Stamford Mercury, 1695. The editor says that No. 6833, July 7, 1826, means that the paper had arrived at the 6833rd week of issue, or the 131st year of its existence.

Nottingham Journal, 1710. Northampton Mercury, 1720. Gloucester Journal, 1722.

Chalmers says that the first English newspaper was called the English Mercury, 1588; but Mr. Watts has proved that the papers so called, now in the British Museum, are forgeries, because they bear the paper-mark of George I. The English Mercuries consist of seven distinct articles, three printed, and four in MS.

Newton.

Newton … declared, with all his grand discoveries recent,
That he himself felt only “like a youth
Picking up shells by the great ocean, truth.”

   —Byron: Don Juan, vii. 5 (1824).

Newton discovered the prismatic colours of light, and explained the phenomenon by the emission theory. This theory is not now accepted; the wave theory of Dr. Young has superseded it.

Nature and Nature’s laws lay hid in night.
God said, “Let Newton be;” and all was light.

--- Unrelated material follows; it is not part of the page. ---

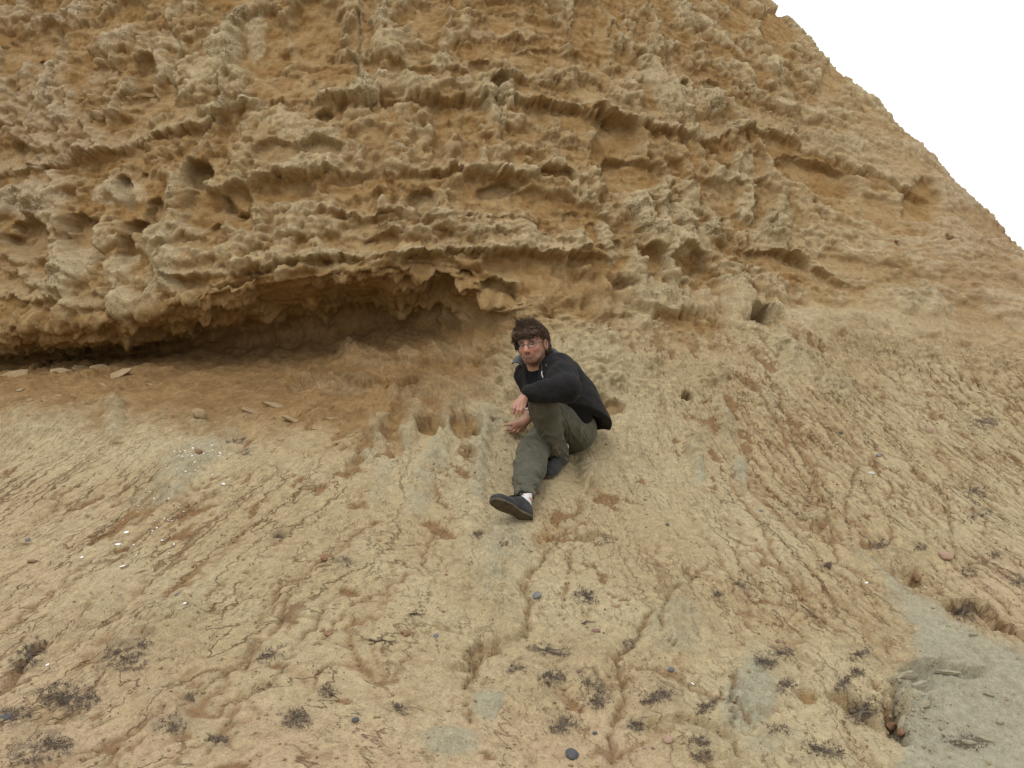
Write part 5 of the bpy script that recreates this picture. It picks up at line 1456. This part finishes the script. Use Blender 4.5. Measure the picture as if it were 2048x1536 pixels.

Pope: Epitaph, intended for Newton’s Monument in Westminster Abbey (1727).

Newton is called by Campbell “The Priest of Nature.”—Pleasures of Hope, i. (1799).

Newton and the Apple. It is said that Newton was standing in his mother’s garden at Woolsthorpe, Lincolnshire, in the year 1665, when an apple fell from a tree and set him thinking. From this incident he ultimately developed his theory of gravitation.

When Newton saw an apple fall, he found,
In that slight startle from his contemplation,…
A mode of proving that the earth turned round,
In a most natural whirl called gravitation.

   —Byron: Don Juan, x. 1 (1824).

Newton’s mother had married the Rev. B. Smith, and had returned to the manor-house of Woolsthorpe, where Newton was born. Mr. Conduit, who succeeded Newton at the Mint, was the husband of Catherine Barton, granddaughter of Mrs. Smith (Newton’s mother).

Newton and his Dog. One winter’s morning, while attending early service in Trinity College, Newton inadvertently left his dog Diamond shut up in his room. On returning from chapel, he found that the little pet had upset the candle on his table, and several important papers were burnt. On perceiving this irreparable loss, he exclaimed, “Oh, Diamond, Diamond, thou little knowest the mischief thou hast done!”—Diffusion of Useful Knowledge (“Life of Newton,” p. 26, col. 2).

When Ainsworth was finishing the letter “S” of his Latin Dictionary, his wife, in a pet, threw the whole manuscript of the dictionary into the fire, but by marvellous perseverance he set to work at once to repair the loss.